• [What is being asked]:
Retype the opening lines of the data exactly, stopping after the line that contains "ycard('price_card', 'large yellow". Skip every picture.

• [Information provided]:
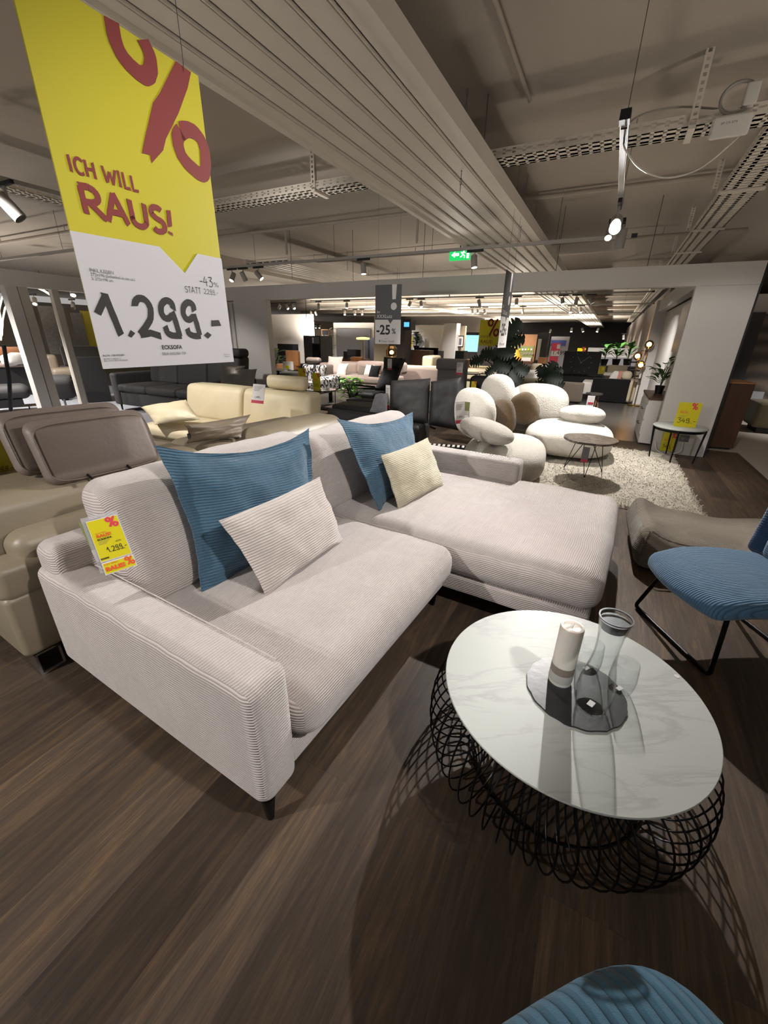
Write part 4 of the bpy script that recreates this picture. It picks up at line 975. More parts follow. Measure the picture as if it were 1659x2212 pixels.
text(r, 'ICH WILL', (w * .06, -.0035, -hh * .10), AXX, AZZ, hh * .06, 'ink_orange', 'slogan_lettering'); text(r, 'RAUS!', (w * .06, -.0035, -hh * .235), AXX, AZZ, hh * .13, 'ink_orange', 'slogan_lettering', .001)
m = MB(); brush(m, '%', w * .70, -hh * .23, hh * .19, hh * .03, (0, -.0035, 0), AXX, AZZ, 0, rough=.08, sx=1.1); m.build('percent_symbol', 'ink_orange', r)
m = MB(); m.box(-w * .12, w * 1.05, .004, .005, -hh * .22, hh * 1.12); m.build('clear_sleeve', 'film', r)
m = MB(); m.box(-w * .10, w * .6, .0055, .0065, hh * .35, hh * 1.04, Matrix.Rotation(-.06, 4, 'Y')); m.build('green_leaflet', 'label_green', r)
m = MB(); m.box(-w * .10, w * .6, .0055, .0065, hh * .06, hh * .345, Matrix.Rotation(-.06, 4, 'Y')); m.build('white_leaflet', 'paper_white', r)
# card at the left edge
ycard('price_card', 'large yellow price card standing behind the beige sofa at the left edge', Y(-60, 950, 1.75), Y(24, 942, 2.0), Y(-48, 1048, 1.75), '1.199.-')[0]

# ---------------------------------------------------------------- under the ceiling
CZ = 3.08
def along(mb, h0, h1, p0, p1, z0, z1): bx(mb, h0, h1, p0, p1, z0, z1)
def rthing(name, label, cat, group=None): return thing(name, label, cat, (0, 0, 0), RB, group)
def slat_panel(label, h0, h1, p0, p1, z, ns=7):
    r = rthing('slat_ceiling', label, 'ceiling panel')
    m = MB(); bx(m, h0 + .02, h1 - .02, p0, p1, z + .035, z + .045); m.build('backing', 'slat_white', r)
    w = (h1 - h0) / ns
    for i in range(ns):
        a = h0 + i * w
        m = MB(); bx(m, a + .012, a + w - .012, p0, p1, z + .012, z + .018); bx(m, a + .012, a + .016, p0, p1, z + .012, z + .034); bx(m, a + w - .016, a + w - .012, p0, p1, z + .012, z + .034)
        m.add([], []); m.build('slat', 'slat_white', r, smooth=False)
        if i:
            m = MB(); bx(m, a - .009, a - .004, p0, p1, z, z + .034); bx(m, a + .004, a + .009, p0, p1, z, z + .034); bx(m, a - .004, a + .004, p0, p1, z + .02, z + .034); m.build('rib', 'slat_white', r, smooth=False)
    for a in (h0, h1 - .05):
        m = MB(); bx(m, a, a + .05, p0, p1, z - .012, z + .10); m.build('edge_trim', 'slat_white', r, smooth=False)
    q = p0 + 2.3
    for q in [p0 + 2.0 + 2.4 * i for i in range(int((p1 - p0) / 2.4))]:
        for a in (h0 + .1, h1 - .1):
            m = MB(); m.tube([(-a, q, z + .04), (-a, q, CZ)], .004, 5); m.build('hanger', 'steel', r)
    return r
slat_panel('long white slatted ceiling panel running overhead from the near left into the store', 1.05, 2.05, -.6, 10.2, 2.6)
slat_panel('white slatted ceiling panel seen through the portal, further back', 1.04, 2.13, 11.9, 58, 2.6)
ha, hb = BB(A(560, 592, 2.6))[0], BB(A(690, 611, 2.6))[0]
slat_panel('short white slatted ceiling panel above the portal at the left', 5.15, 6.2, 6.4, 11.5, 2.6)
def tray(label, h0, h1, p0, p1, z, axis, hangers, n=40):
    """perforated cable tray; runs across (axis 'h') or along (axis 'p') the store"""
    r = rthing('cable_tray', label, 'cable tray')
    L0, L1 = (h0, h1) if axis == 'h' else (p0, p1)
    k = int((L1 - L0) / .075)
    bot = MB(); c0, c1 = (p0, p1) if axis == 'h' else (h0, h1)
    def bb(mb, l0, l1, a0, a1, z0, z1):
        if axis == 'h': bx(mb, l0, l1, a0, a1, z0, z1)
        else: bx(mb, a0, a1, l0, l1, z0, z1)
    # bottom: rails and cross bars leave the slots open
    for a in (c0, c0 + (c1 - c0) * .30, c0 + (c1 - c0) * .66, c1 - .022): bb(bot, L0, L1, a, a + (.034 if a not in (c0, c1 - .022) else .022), z, z + .002)
    for i in range(k): bb(bot, L0 + i * .075, L0 + i * .075 + .052, c0, c1, z, z + .002)
    bot.build('tray_bottom', 'steel_white', r, smooth=False)
    for a in (c0, c1 - .002):
        sd = MB(); bb(sd, L0, L1, a, a + .002, z + .002, z + .018); bb(sd, L0, L1, a, a + .002, z + .030, z + .042); bb(sd, L0, L1, a, a + .002, z + .052, z + .062)
        for i in range(k): bb(sd, L0 + i * .075, L0 + i * .075 + .05, a, a + .002, z + .018, z + .052)
        sd.build('side_rail', 'steel_white', r, smooth=False)
    for (hh_, pp_) in hangers:
        m = MB()
        for q in range(9):
            zz = z + .03 + (CZ - z - .03) * q / 9; dz = (CZ - z - .03) / 9
            bx(m, hh_ - .022, hh_ - .010, pp_ - .004, pp_, zz, zz + dz); bx(m, hh_ + .010, hh_ + .022, pp_ - .004, pp_, zz, zz + dz); bx(m, hh_ - .011, hh_ + .011, pp_ - .004, pp_, zz, zz + dz * .45)
        bx(m, hh_ - .022, hh_ - .019, pp_, pp_ + .03, z, CZ); bx(m, hh_ + .019, hh_ + .022, pp_, pp_ + .03, z, CZ)
        m.build('hanger', 'steel_white', r, smooth=False)
        m = MB(); (bx(m, hh_ - .02, hh_ + .02, p0 - .02, p1 + .02, z - .022, z - .002) if axis == 'h' else bx(m, h0 - .02, h1 + .02, pp_ - .02, pp_ + .02, z - .022, z - .002)); m.build('bracket', 'steel_white', r, smooth=False)
    return r
tray('white perforated cable tray crossing the ceiling above the corner sofa', -1.6, 5.4, 3.88, 4.08, 2.72, 'h', [(-.18, 3.87), (2.78, 3.87), (1.55, 3.87)])
tray('white cable tray running away along the right side of the ceiling', -.98, -.66, 4.3, 40, 2.82, 'p', [(-.6, 5.9), (-.6, 7.6), (-.6, 9.3), (-.6, 12), (-.6, 15)])
tray('white cable tray at the upper left beside the big yellow sign', 5.45, 5.65, 1.2, 3.86, 2.72, 'p', [(5.7, 2.0), (5.7, 3.4)])
def pipe(label, pts, r_, name='pipe', mat='pipe_paint', cat='pipe', drops=(), group=None):
    r = rthing(name, label, cat, group); m = MB(); m.tube([(-a, b, c) for a, b, c in pts], r_, 10); m.build('tube', mat, r)
    for (a, b, z0, z1) in drops:
        m = MB(); m.tube([(-a, b, z1), (-a, b, z0 + .03), (-a, b, z0)], [r_ * .7, r_ * .7, r_ * .45], 8); m.build('sprinkler_drop', mat, r)
    for i in range(5):
        a, b, c = [pts[0][k] + (pts[-1][k] - pts[0][k]) * (i + .5) / 5 for k in range(3)]
        m = MB(); m.tube([(-a, b, c), (-a, b, CZ)], .006, 5); m.build('pipe_clip', mat, r)
    return r
pipe('painted sprinkler pipe crossing the ceiling behind the cable tray', [(-2.0, 6.15, 3.02), (7.5, 6.15, 3.02)], .026, drops=[(5.0, 6.15, 2.66, 3.0), (2.7, 6.15, 2.66, 3.0)])
pipe('thin painted conduit running along the ceiling at the top right', [(.88, 1.4, 3.05), (.88, 3.95, 3.05)], .014, name='conduit')
pipe('painted sprinkler pipe above the portal', [(-1.4, 8.6, 2.96), (9, 8.6, 2.96)], .022, drops=[(2.2, 8.6, 2.7, 2.96)])
pipe('painted sprinkler pipe near the ceiling at the left', [(5.2, 4.7, 2.97), (16, 4.7, 2.97)], .03)
for i, p in enumerate((14.2, 18.6, 24.5, 30)):
    pipe('painted pipe crossing the far ceiling, %s of four' % ('nearest', 'second', 'third', 'farthest')[i], [(-1, p, 2.94), (15, p, 2.94)], .03, drops=[(5 - i, p, 2.65, 2.94), (1.2, p, 2.65, 2.94)], group='pipes under the far ceiling')
    r = rthing('ceiling_beam', 'shallow painted beam under the far ceiling, %s of four' % ('nearest', 'second', 'third', 'farthest')[i], 'beam', 'beams under the far ceiling')
    m = MB(); bx(m, -1, 20, p + 1.2, p + 1.7, 2.92, 3.079); m.build('beam_body', 'ceiling_paint', r)

# lighting track and its spotlights
def track(label, h0, h1, p, z, end='h'):
    r = rthing('lighting_track', label, 'track'); m = MB(); bx(m, h0, h1, p - .02, p + .02, z, z + .035); m.build('rail', 'lamp_grey', r, smooth=False)
    m = MB(); bx(m, h0 - .06, h0, p - .022, p + .022, z - .002, z + .037); m.build('end_cap', 'black_matt', r, smooth=False)
    n = max(2, int((h1 - h0) / 1.6))
    for i in range(n):
        a = h0 + (h1 - h0) * (i + .5) / n; m = MB(); m.tube([(-a, p, z + .03), (-a, p, CZ)], .003, 4); m.build('suspension_wire', 'grey_metal', r)
    return r
def spot(label, pos, aim, on=True, s=1.0, group='track spotlights', power=0, size=45, lens=None, axis='h', rad=.035):
    """pos: where the head hangs under the track; aim: a direction"""
    r = thing('track_spotlight', label, 'spotlight', pos, RB, group)
    m = MB()
    if axis == 'h': m.box(-.11 * s, .11 * s, -.014, .014, -.03, -.002)
    else: m.box(-.014, .014, -.11 * s, .11 * s, -.03, -.002)
    m.build('adapter', 'black_matt', r, smooth=False)
    m = MB(); m.tube([(0, 0, -.03), (0, 0, -.10 * s)], .009 * s, 8); m.build('stem', 'lamp_grey', r)
    d = (Matrix.Rotation(-RB, 3, 'Z') @ Vector(aim)).normalized(); q = d.to_track_quat('Z', 'Y').to_matrix().to_4x4(); c = Vector((0, 0, -.14 * s))
    m = MB(); M_ = Matrix.Translation(c) @ q
    R_, L_ = .042 * s, .15 * s
    m.lathe([(.0, -L_ / 2), (R_ * .95, -L_ / 2), (R_, -L_ / 2 + .006), (R_, L_ / 2), (R_ * .93, L_ / 2), (R_ * .9, L_ / 2 - .012), (0, L_ / 2 - .012)], (0, 0, 0), 20, M_, cap=False); hs = m.build('housing', 'lamp_grey', r)
    m = MB(); m.lathe([(0, L_ / 2 - .010), (R_ * .88, L_ / 2 - .010), (R_ * .88, L_ / 2 - .008), (0, L_ / 2 - .008)], (0, 0, 0), 20, M_, cap=False); m.build('lens', lens or ('lens_on' if on else 'lens_off'), r)
    if power:
        w0 = pmat(r) @ (c + (q.to_3x3() @ Vector((0, 0, L_ / 2 + .02))))
        l = bpy.data.lights.new('lamp_light', 'SPOT'); l.energy = power; l.spot_size = R(size); l.spot_blend = .5; l.color = (1, .88, .74); l.shadow_soft_size = rad
        o = bpy.data.objects.new('lamp_light', l); COL.objects.link(o); o.parent = r
        o.matrix_local = Matrix.Translation(c + d * (L_ / 2 + .02)) @ d.to_track_quat('-Z', 'Y').to_matrix().to_4x4()
    return r
track('long grey lighting track crossing in front of the portal', .05, 6.6, 6.25, 2.55)
def tpos(px, py, z=2.55): return A(px, py, z)
T1 = [(500, 577, True, 'leftmost of three at the left end of the long track', (-.3, -.6, -1)), (524, 575, False, 'unlit, middle of three at the left end of the long track', (.35, .4, -1)), (557, 572, True, 'rightmost of three at the left end of the long track', (.9, -.2, -1)),
      (785, 553, True, 'single one on the long track left of the exit sign', (.05, -.15, -1)), (1027, 534, True, 'single one on the long track right of the exit sign', (.1, -.2, -1))]
for px, py, on, lb, am in T1:
    hh_, pp_ = PL(px, py, 6.25); spot('grey spotlight, ' + lb, W(hh_, 6.25, 2.55), am, on)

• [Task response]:
Write part 4 of the bpy script that recreates this picture. It picks up at line 975. More parts follow. Measure the picture as if it were 1659x2212 pixels.
text(r, 'ICH WILL', (w * .06, -.0035, -hh * .10), AXX, AZZ, hh * .06, 'ink_orange', 'slogan_lettering'); text(r, 'RAUS!', (w * .06, -.0035, -hh * .235), AXX, AZZ, hh * .13, 'ink_orange', 'slogan_lettering', .001)
m = MB(); brush(m, '%', w * .70, -hh * .23, hh * .19, hh * .03, (0, -.0035, 0), AXX, AZZ, 0, rough=.08, sx=1.1); m.build('percent_symbol', 'ink_orange', r)
m = MB(); m.box(-w * .12, w * 1.05, .004, .005, -hh * .22, hh * 1.12); m.build('clear_sleeve', 'film', r)
m = MB(); m.box(-w * .10, w * .6, .0055, .0065, hh * .35, hh * 1.04, Matrix.Rotation(-.06, 4, 'Y')); m.build('green_leaflet', 'label_green', r)
m = MB(); m.box(-w * .10, w * .6, .0055, .0065, hh * .06, hh * .345, Matrix.Rotation(-.06, 4, 'Y')); m.build('white_leaflet', 'paper_white', r)
# card at the left edge
ycard('price_card', 'large yellow price card standing behind the beige sofa at the left edge', Y(-60, 950, 1.75), Y(24, 942, 2.0), Y(-48, 1048, 1.75), '1.199.-')[0]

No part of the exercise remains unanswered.